-- begin Dataset content --

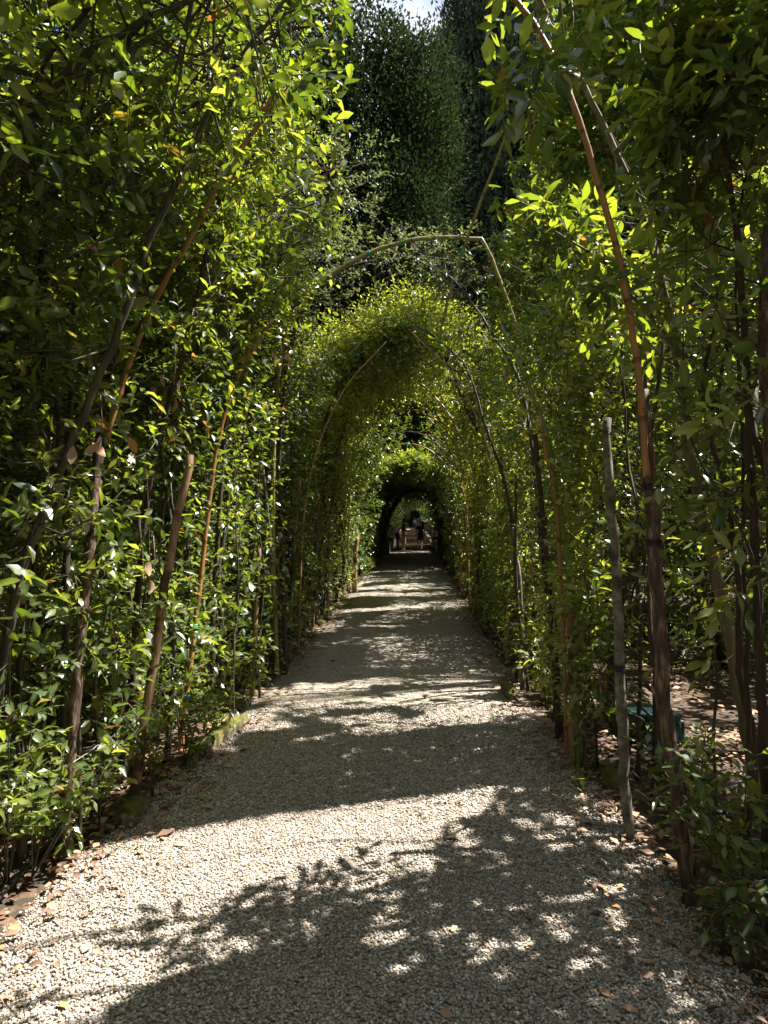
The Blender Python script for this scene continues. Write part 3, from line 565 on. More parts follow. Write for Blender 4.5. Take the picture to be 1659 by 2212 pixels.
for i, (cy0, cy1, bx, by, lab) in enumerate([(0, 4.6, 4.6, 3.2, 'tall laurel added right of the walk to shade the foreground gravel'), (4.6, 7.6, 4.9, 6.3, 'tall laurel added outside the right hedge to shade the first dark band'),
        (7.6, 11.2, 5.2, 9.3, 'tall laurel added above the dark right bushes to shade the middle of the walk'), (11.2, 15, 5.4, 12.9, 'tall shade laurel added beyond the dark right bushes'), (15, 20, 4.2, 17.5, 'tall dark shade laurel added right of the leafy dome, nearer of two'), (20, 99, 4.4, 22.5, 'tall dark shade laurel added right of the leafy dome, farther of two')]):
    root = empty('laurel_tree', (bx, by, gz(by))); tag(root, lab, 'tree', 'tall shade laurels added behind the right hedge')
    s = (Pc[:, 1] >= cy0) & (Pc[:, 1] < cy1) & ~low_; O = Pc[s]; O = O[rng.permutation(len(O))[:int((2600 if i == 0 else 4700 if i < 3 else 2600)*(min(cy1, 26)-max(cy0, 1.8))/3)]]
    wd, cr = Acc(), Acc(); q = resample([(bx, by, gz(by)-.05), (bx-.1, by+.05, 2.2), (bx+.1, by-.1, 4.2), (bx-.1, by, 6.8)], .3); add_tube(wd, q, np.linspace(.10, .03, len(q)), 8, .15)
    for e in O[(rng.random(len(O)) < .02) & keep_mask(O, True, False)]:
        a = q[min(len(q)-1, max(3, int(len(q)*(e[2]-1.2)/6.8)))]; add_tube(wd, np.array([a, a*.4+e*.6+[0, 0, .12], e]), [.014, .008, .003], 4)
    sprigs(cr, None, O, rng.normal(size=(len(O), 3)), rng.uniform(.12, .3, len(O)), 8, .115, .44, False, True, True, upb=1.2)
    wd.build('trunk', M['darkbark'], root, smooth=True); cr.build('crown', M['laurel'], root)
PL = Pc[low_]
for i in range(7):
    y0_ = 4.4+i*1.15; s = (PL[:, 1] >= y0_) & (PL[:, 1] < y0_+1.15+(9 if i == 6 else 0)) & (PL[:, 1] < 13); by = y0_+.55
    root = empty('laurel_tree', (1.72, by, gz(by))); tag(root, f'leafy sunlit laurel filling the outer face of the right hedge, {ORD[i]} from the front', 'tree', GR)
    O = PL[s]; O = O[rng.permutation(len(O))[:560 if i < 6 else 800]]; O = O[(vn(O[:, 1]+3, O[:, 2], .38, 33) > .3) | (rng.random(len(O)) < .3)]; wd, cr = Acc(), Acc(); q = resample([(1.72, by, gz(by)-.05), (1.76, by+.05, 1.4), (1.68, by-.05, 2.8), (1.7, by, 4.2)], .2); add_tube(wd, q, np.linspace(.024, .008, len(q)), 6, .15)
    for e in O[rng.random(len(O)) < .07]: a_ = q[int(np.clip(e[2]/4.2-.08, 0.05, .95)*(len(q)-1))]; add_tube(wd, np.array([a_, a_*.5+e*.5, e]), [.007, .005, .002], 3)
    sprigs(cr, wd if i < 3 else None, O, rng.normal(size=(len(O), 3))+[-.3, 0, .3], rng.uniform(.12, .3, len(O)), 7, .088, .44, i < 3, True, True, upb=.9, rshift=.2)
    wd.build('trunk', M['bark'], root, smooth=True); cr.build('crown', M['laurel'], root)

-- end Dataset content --

▶ Short problem
Find "sprigs(cr, wd if" in the data above, then repeat that line and all lines after it exactly, ending with the final line.

▶ Written reply
    sprigs(cr, wd if i < 3 else None, O, rng.normal(size=(len(O), 3))+[-.3, 0, .3], rng.uniform(.12, .3, len(O)), 7, .088, .44, i < 3, True, True, upb=.9, rshift=.2)
    wd.build('trunk', M['bark'], root, smooth=True); cr.build('crown', M['laurel'], root)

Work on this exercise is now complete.